Hummel: Dem kann ich nur zustimmen. Wer einen ETF auf die bekannten Indizes kauft, investiert in die Unternehmen, die in der Vergangenheit eine gute Performance aufwiesen. Das hat nichts mit einer analytischen, zukunftsgerichteten Anlageentscheidung zu tun.

Die Branche hat auf diese Kritik reagiert. Es gibt immer mehr Indizes, die tatsächlich nach den Wünschen der Investoren entwickelt wurden, beispielsweise was die Gewichtung der Einzeltitel oder die thematische Ausrichtung angeht. Sind entsprechende ETFs die bessere Wahl?

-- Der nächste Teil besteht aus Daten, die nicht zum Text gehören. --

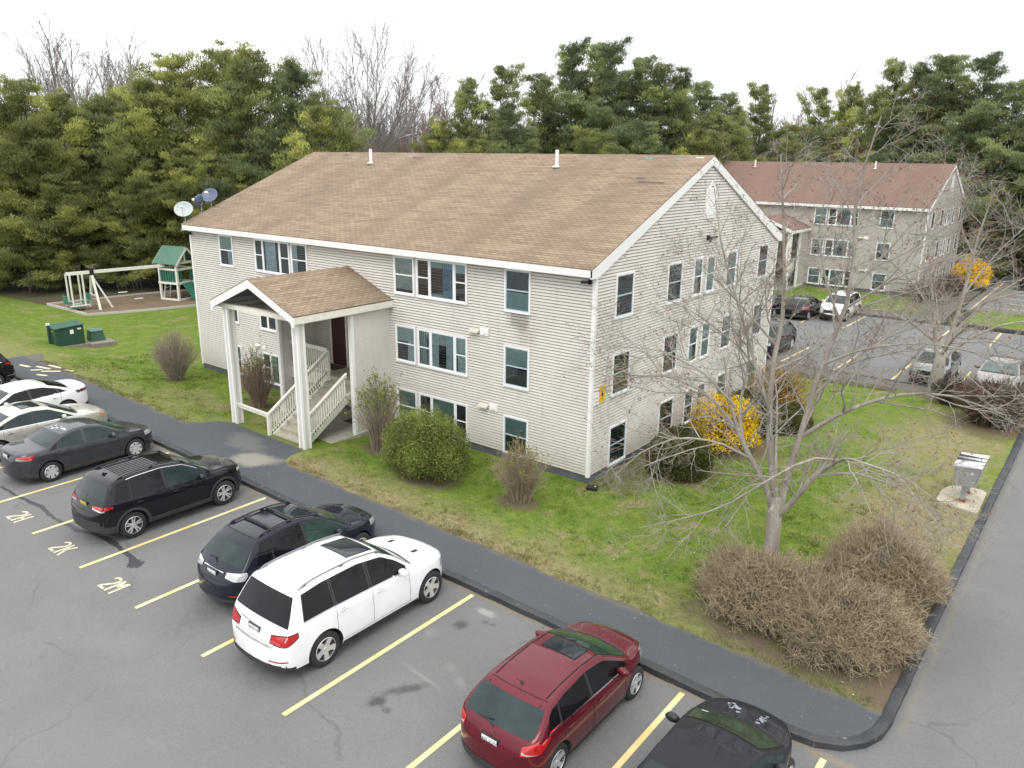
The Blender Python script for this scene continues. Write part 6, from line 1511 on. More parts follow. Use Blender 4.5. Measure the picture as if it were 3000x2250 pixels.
# low tangled woods behind
i_ = 0
for (x, y, h) in [(-96, 70, 16), (-90, 66, 17), (-88, 80, 17), (-80, 64, 15), (-76, 72, 16), (-72, 66, 14), (-70, 78, 17), (-64, 70, 14), (-66, 86, 18), (-60, 78, 15), (-56, 90, 18), (-100, 84, 19), (-78, 92, 18), (-50, 84, 13), (-105, 60, 17), (-86, 56, 13), (-68, 60, 12), (-60, 64, 11), (-44, 100, 17), (-52, 70, 11)]:
    bare('red' if i_ % 3 else 'small', x, y, h, 'low rust grey bare tree in the tangled woods seen over the ridge beyond the pole', 'tangled low bare trees over the ridge', ws_=1.15); i_ += 1
for (x, y, h, wh) in [(7.0, 62, 12, 'nearest the forsythia'), (9.5, 66, 13, 'behind the far dark SUV'), (5.5, 74, 13, 'at the end of the far path')]:
    bare('small', x, y, h, 'grey leafless tree at the right edge, %s' % wh, 'leafless trees at the right edge', ws_=1.2)
# woods on the horizon that read as one mass
def mass(name, pts_, mat, g, n, label):
    P_ = []; 
    for i in range(n):
        k = g.uniform(0, len(pts_) - 1); a = int(k); f = k - a; x = pts_[a][0] * (1 - f) + pts_[a + 1][0] * f + g.normal(0, 5); y = pts_[a][1] * (1 - f) + pts_[a + 1][1] * f + g.normal(0, 5); hh = (pts_[a][2] * (1 - f) + pts_[a + 1][2] * f) * g.uniform(.5, 1.08)
        b0 = hh * g.uniform(.0, .75); p0 = np.array([x, y, b0 - 1.2]); d = nrm(np.array([g.normal(0, .35), g.normal(0, .35), 1])); L = hh - b0
        P_.append(np.array([p0, p0 + d * L * .5 + g.normal(0, .2, 3), p0 + d * L]))
    P_ = np.array(P_); V, F = tubes(P_, np.tile([[.10, .06, .03]], (n, 1)), 3); o = np_mesh(name, V, F, mat, smooth=True); tag(o, label, 'woodland', kind='stuff'); return o
mass('far_woods', [(-190, 40, 16), (-160, 90, 17), (-120, 130, 18), (-80, 150, 19), (-40, 165, 19), (0, 170, 18), (50, 170, 16)], M_RBARK, np.random.default_rng(8), 16000, 'far rust grey leafless woodland along the horizon')
mass('far_woods', [(-120, 70, 12), (-100, 100, 14), (-70, 112, 15), (-40, 118, 14), (-10, 120, 13)], M_DBARK, np.random.default_rng(9), 9000, 'nearer grey undergrowth of leafless trees beyond the pole')

# ---------------------------------------------------------------- shrubs
def leafcloud(g, C, size, cols, n_each, spread, flat=.35, elong=1.6):
    """small leaf quads around centres"""
    n = len(C); o = C[:, None, :] + g.normal(0, 1, (n, n_each, 3)) * spread; nrmv = nrm(g.normal(0, 1, (n, n_each, 3)) + np.array([0, 0, .8])); t1 = nrm(np.cross(nrmv, g.normal(0, 1, (n, n_each, 3)))); t2 = np.cross(nrmv, t1)
    s = size * g.uniform(.6, 1.3, (n, n_each, 1)); V = np.stack([o - t1 * s * elong, o - t2 * s * .6, o + t1 * s * elong, o + t2 * s * .6], 2).reshape(-1, 3)
    k = g.uniform(0, 1, (n, n_each, 1)); a, b = np.array(cols[0]), np.array(cols[1]); c = (a * (1 - k) + b * k) * g.uniform(.75, 1.25, (n, n_each, 1)); return V, np.arange(len(V)).reshape(-1, 4), np.repeat(c.reshape(-1, 3), 4, 0)
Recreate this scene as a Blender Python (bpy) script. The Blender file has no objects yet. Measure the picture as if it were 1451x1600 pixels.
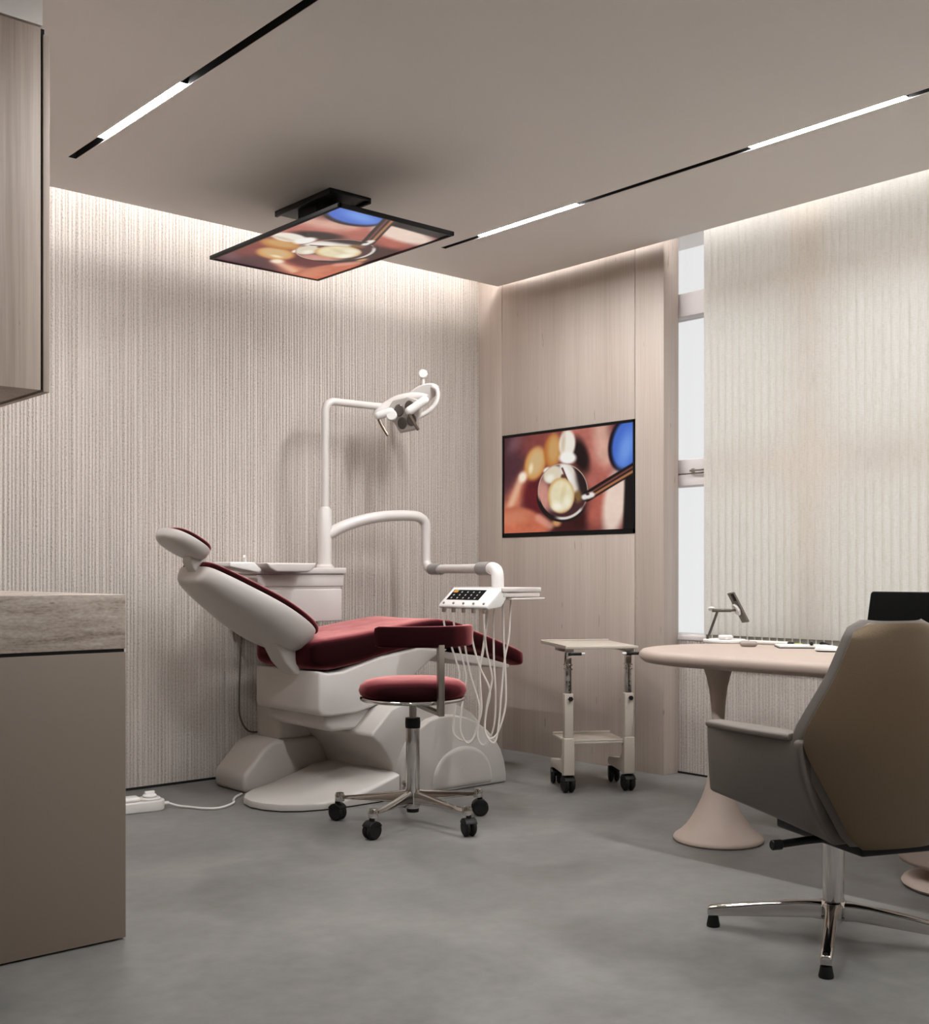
import bpy, bmesh, math, random
from mathutils import Vector, Matrix, noise
R = math.radians
PI = math.pi
random.seed(4)
scn = bpy.context.scene
COL = scn.collection

# ------------------------------------------------------------------ camera
FPX, HOR, EYE = 1812.7, 897.0, 1.05
YAW = 48.647                                     # degrees from +X, anticlockwise
cd = bpy.data.cameras.new('camera'); cam = bpy.data.objects.new('camera', cd); COL.objects.link(cam)
cam.location = (0, 0, EYE)
cam.rotation_euler = (R(90), 0, R(YAW - 90))
cd.sensor_fit = 'VERTICAL'; cd.sensor_height = 36.0; cd.sensor_width = 36.0
cd.lens = 36.0 * FPX / 1600.0
cd.shift_y = (HOR - 800.0) / 1600.0
cd.clip_start = 0.02; cd.clip_end = 100
scn.camera = cam

# ------------------------------------------------------------------ light levels and exposure
SKY_LEVEL = 0.93
PANEL_LEVEL = 425.0
COVE_A_LEVEL = 24.0
COVE_B_LEVEL = 20.0
SCREEN_LEVEL = 0.86
scn.view_settings.view_transform = 'Standard'
scn.view_settings.look = 'None'
scn.view_settings.exposure = 0.0
scn.view_settings.gamma = 1.0
scn.view_settings.use_curve_mapping = False
w = bpy.data.worlds.new('sky'); scn.world = w; w.use_nodes = True
bg = w.node_tree.nodes['Background']
bg.inputs[0].default_value = (1.0, 0.985, 0.985, 1); bg.inputs[1].default_value = SKY_LEVEL
scn.cycles.max_bounces = 10; scn.cycles.diffuse_bounces = 6; scn.cycles.glossy_bounces = 4
scn.cycles.transparent_max_bounces = 12; scn.cycles.sample_clamp_indirect = 6.0
scn.cycles.caustics_reflective = False; scn.cycles.caustics_refractive = False

# ------------------------------------------------------------------ helpers: materials
def lin(c):
    return tuple((x / 255 / 12.92) if x / 255 <= 0.04045 else ((x / 255 + 0.055) / 1.055) ** 2.4 for x in c)

def newmat(name):
    m = bpy.data.materials.new(name); m.use_nodes = True
    nt = m.node_tree
    return m, nt, nt.nodes['Principled BSDF']

def plain(name, rgb, rough=0.5, metal=0.0, **kw):
    m, nt, p = newmat(name)
    p.inputs['Base Color'].default_value = (*lin(rgb), 1)
    p.inputs['Roughness'].default_value = rough
    p.inputs['Metallic'].default_value = metal
    for k, v in kw.items():
        p.inputs[k.replace('_', ' ')].default_value = v
    return m

def emitter(name, rgb, level):
    m = bpy.data.materials.new(name); m.use_nodes = True
    nt = m.node_tree; nt.nodes.clear()
    o = nt.nodes.new('ShaderNodeOutputMaterial'); e = nt.nodes.new('ShaderNodeEmission')
    e.inputs[0].default_value = (*rgb, 1); e.inputs[1].default_value = level
    nt.links.new(e.outputs[0], o.inputs[0])
    return m

def N(nt, t, **kw):
    n = nt.nodes.new(t)
    for k, v in kw.items():
        setattr(n, k, v)
    return n

def coords(nt, scale):
    tc = N(nt, 'ShaderNodeNewGeometry'); mp = N(nt, 'ShaderNodeMapping')
    mp.inputs['Scale'].default_value = scale
    nt.links.new(tc.outputs['Position'], mp.inputs[0])
    return mp.outputs[0]

def ramp(nt, src, stops):
    r = N(nt, 'ShaderNodeValToRGB')
    el = r.color_ramp.elements
    while len(el) < len(stops):
        el.new(0.5)
    for e, (p, c) in zip(el, stops):
        e.position = p; e.color = (*lin(c), 1)
    nt.links.new(src, r.inputs[0])
    return r.outputs[0]

def math_node(nt, op, a, b=None, c=None):
    n = N(nt, 'ShaderNodeMath', operation=op)
    for i, x in enumerate((a, b, c)):
        if x is None: continue
        if isinstance(x, (int, float)): n.inputs[i].default_value = x
        else: nt.links.new(x, n.inputs[i])
    return n.outputs[0]

def noise_tex(nt, vec, scale, detail=3, rough=0.55, dist=0.0):
    n = N(nt, 'ShaderNodeTexNoise')
    n.inputs['Scale'].default_value = scale; n.inputs['Detail'].default_value = detail
    n.inputs['Roughness'].default_value = rough; n.inputs['Distortion'].default_value = dist
    nt.links.new(vec, n.inputs['Vector'])
    return n.outputs['Fac']

def bump(nt, p, height, strength, dist):
    b = N(nt, 'ShaderNodeBump'); b.inputs['Strength'].default_value = strength; b.inputs['Distance'].default_value = dist
    nt.links.new(height, b.inputs['Height']); nt.links.new(b.outputs[0], p.inputs['Normal'])

def ribbed_stone(name, axis):
    """Rough vertical-ribbed stone: ribs run in z and repeat along the given axis."""
    m, nt, p = newmat(name)
    g = N(nt, 'ShaderNodeNewGeometry'); s = N(nt, 'ShaderNodeSeparateXYZ')
    nt.links.new(g.outputs['Position'], s.inputs[0])
    along = s.outputs[axis]
    fine = noise_tex(nt, coords(nt, (1, 1, 0.6)), 170, 3, 0.75)
    wob = noise_tex(nt, coords(nt, (1, 1, 0.006)), 26, 2, 0.5)
    ph = math_node(nt, 'MULTIPLY_ADD', along, 2 * PI / 0.0180, 0.0)
    ph = math_node(nt, 'MULTIPLY_ADD', wob, 14.0, ph)
    ph = math_node(nt, 'MULTIPLY_ADD', fine, 5.5, ph)
    rib = math_node(nt, 'MULTIPLY_ADD', math_node(nt, 'SINE', ph), 0.5, 0.5)
    streak = noise_tex(nt, coords(nt, (1, 1, 0.035)), 60, 3, 0.65)
    h = math_node(nt, 'MULTIPLY_ADD', fine, 1.5, rib)
    h = math_node(nt, 'MULTIPLY_ADD', streak, 0.5, h)
    bump(nt, p, h, 1.0, 0.0038)
    mix = math_node(nt, 'MULTIPLY_ADD', fine, 0.78, math_node(nt, 'MULTIPLY', rib, 0.15))  # groove shade put into the colour: ribs darken in their valleys
    mix = math_node(nt, 'MULTIPLY_ADD', streak, 0.30, mix)
    nt.links.new(ramp(nt, mix, [(0.36, (138, 127, 118)), (0.53, (196, 185, 176)), (0.74, (222, 213, 205))]), p.inputs['Base Color'])
    p.inputs['Roughness'].default_value = 0.9
    return m

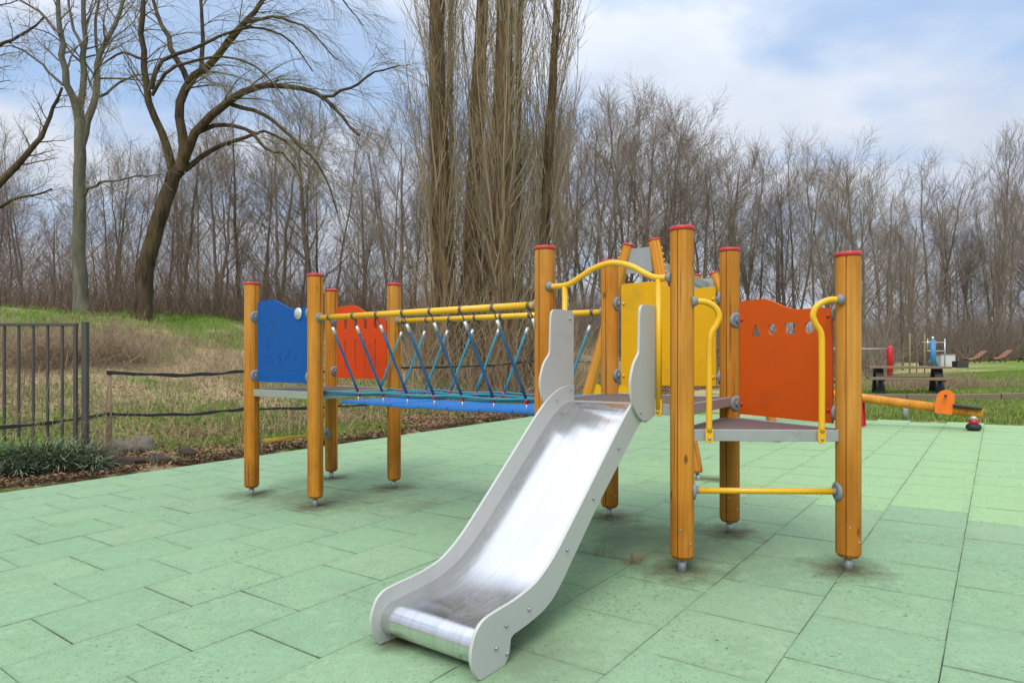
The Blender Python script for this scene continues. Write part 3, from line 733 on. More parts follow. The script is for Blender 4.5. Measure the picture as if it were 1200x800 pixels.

Hummel: Sie sind für Investments auf jeden Fall besser geeignet als die klassischen Indizes, die lediglich einen Markt abbilden sollen und historisch auch nach sehr unterschiedlichen, kaum vergleichbaren statischen Konzepten entwickelt wurden. Wichtig ist aber, den Prozess zu kennen, mit dem die Einzeltitel für den Index ausgewählt werden. Hält das Verfahren tatsächlich das, was der Anleger sich davon verspricht? Der ETF nimmt dem Einzelnen nicht die Verantwortung für seine Investments ab. Ein gutes Beispiel ist die Orientierung an ESG-Noten, die je nach Ratinganbieter zu völlig unterschiedlichen Ergebnissen für ein und dasselbe Unternehmen kommen können. Klar ist auch, dass es zum Produktversprechen eines ETFs gehört, preiswert zu sein. Die Arbeit eines qualifizierten, gut bezahlten Analyseteams lässt sich damit nicht ersetzen.